The win was notable for a number of reasons, not least the pre-match speeches which were made by both the aforementioned Border heroes. Rutherford, so urbane and genial in his normal day-to-day existence, knew that his troops would need to get down and dirty to have any chance and he duly fired them up with a piece of Telfer-style rhetoric. ‘You are playing against Auckland. They are a top New Zealand province. They are ruthless. You might be the nicest guy in the world off the pitch, you might be a great sportsman on it, but against these people, you have to be an out-and-out c***.’
That was the cue for Armstrong to follow with his own exhortation to his confrères, before finishing his address with the words: ‘And just remember what Rudd told you … when you go out against boys like these, you have got to play like c***s!’

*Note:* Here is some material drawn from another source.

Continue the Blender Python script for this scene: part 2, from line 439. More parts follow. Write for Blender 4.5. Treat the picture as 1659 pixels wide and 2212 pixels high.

Once the contest had started, however, Armstrong was at the heart of everything good in his side’s endeavours, acting as one of the catalysts for a win which demonstrated that reports of the demise of Scottish rugby had been exaggerated. And that incident might have served as a microcosm of the diverse brands of people that visitors will encounter in the Borders. There are the silent types, the lads who do their talking through their actions and make a resounding impression on rugby fields across the globe. And if you needed words, there was always Bill McLaren. No wonder there were so many mourners packed into the pews of Teviot Parish Church that cold January day.